Massachusetts State Police troopers tried to stop a car at 8:45 p.m. on Route 202, but the vehicle sped away, police said. The vehicle was being operated erratically and failed to stay within marked lanes, according to state police spokesman David Procopio.

The driver, identified as Miles Murray, 19, of Henniker, New Hampshire, ran a red light at the intersection with Route 9 and crashed into a mulch bed and the car became airborne, police said.

The vehicle hit a rock wall, a large tree, and a light post before striking the front end of a Jeep Wrangler that was parked in the driveway of a house at 79 North Main St.

The car’s engine block was "launched out of the engine compartment," and it crashed through a home at 73 North Main St. and landed in its second floor, police said.

"The engine's still upstairs," homeowner Donna Sims said Monday afternoon. "They've got to get it out."

The front end of the vehicle struck the exterior of the house on the first floor, leaving gaping holes on two levels of the building.

Sims said her mother left the first-floor room the vehicle crashed into just minutes before the collision.

"She was just looking at the hole in the wall, staring in disbelief," Sims said of her mother.

Murray was ejected from the car and pronounced dead at the scene, police said.

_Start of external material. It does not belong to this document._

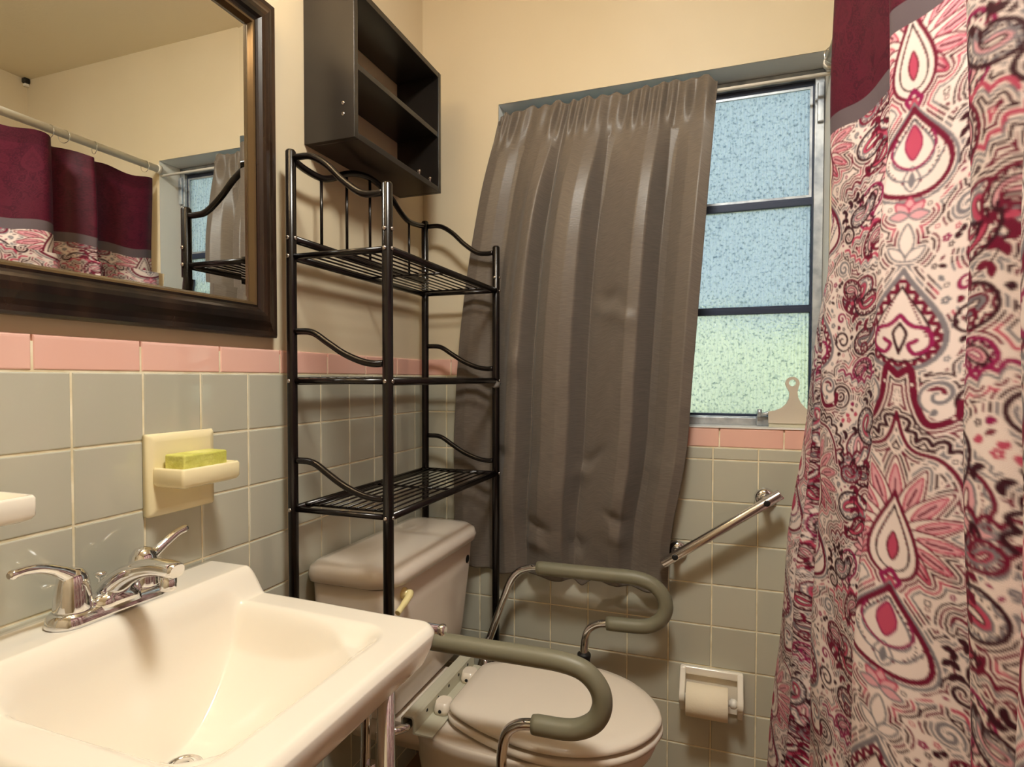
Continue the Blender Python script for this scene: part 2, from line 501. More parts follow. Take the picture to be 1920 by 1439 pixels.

It remains under investigation whether the driver was impaired, but troopers found "multiple empty beer cans inside and outside the crashed vehicle, as well as a fake Vermont driver’s license" with the man's photo on it, Procopio said.

Sims said her home has been condemned and that she and her family are going to "just play it day by day."

"I'm hopeful, maybe, we can go in and get a little bit of our stuff. Salvage a little bit of our stuff," she said. "Bricks have been falling. Now, [the structural damage is] from, I guess, the roof all the way to the basement."

Sims said the Red Cross of Massachusetts has provided her and her family with a place to stay for the next few days.